Growing stress on water resources and shifting weather patterns are compounding people’s vulnerability in many hazard-prone locations.

Climate change is shifting the patterns of humanitarian crises as some hazards, such as extreme heat, become more common and others, such as tropical storms, intensify and behave less predictably.
These shocks deepen social and economic inequality and reinforce social norms and structural barriers that already limit the capacity of women and girls, children and young people, persons with disabilities and other disproportionally affected groups to manage risk and adapt to changing conditions. One example in this regard is the projection that climate change could trigger the abrupt end of schooling for 12.5 million girls.

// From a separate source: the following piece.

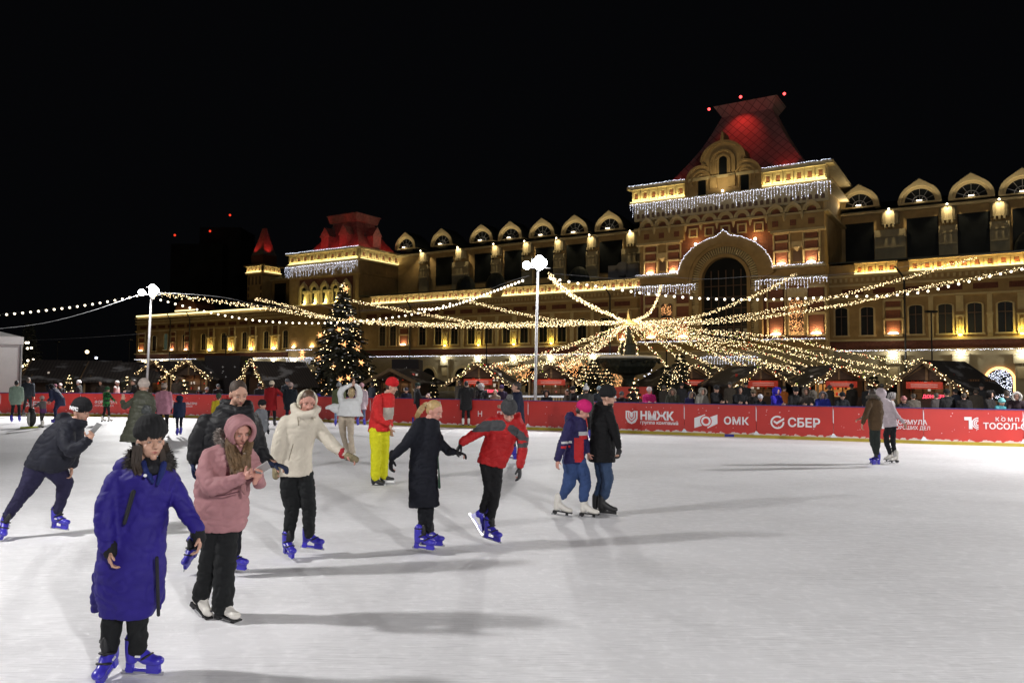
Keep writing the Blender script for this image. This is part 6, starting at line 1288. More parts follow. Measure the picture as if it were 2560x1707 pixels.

Food insecurity and malnutrition are highest where the adverse impacts of climate change intersect with other drivers of hunger such as conflicts, structural poverty and economic inequality. In 2023, the 14 countries with the highest climate risk were also affected by conflict or fragility. Of these, 13 also had humanitarian response plans.

This compound nature of many humanitarian crises makes it increasingly challenging to implement climate action and access climate financing in high-risk contexts.

Food systems contribute to and are impacted by climate change. Faced with growing losses and damages in the food and agriculture sector, governments are facing challenges in accelerating climate change adaptation and disaster risk reduction in the systems that produce food and bring it to people’s tables.

With food systems accounting for 21–37 percent of anthropogenic greenhouse gas emissions,9 many countries are looking for coordinated international support and partnerships to de-carbonize and diversify food systems, increase the resilience and resource efficiency of value chains, and ensure that the food and nutrition needs of vulnerable communities can be met as the climate is changing.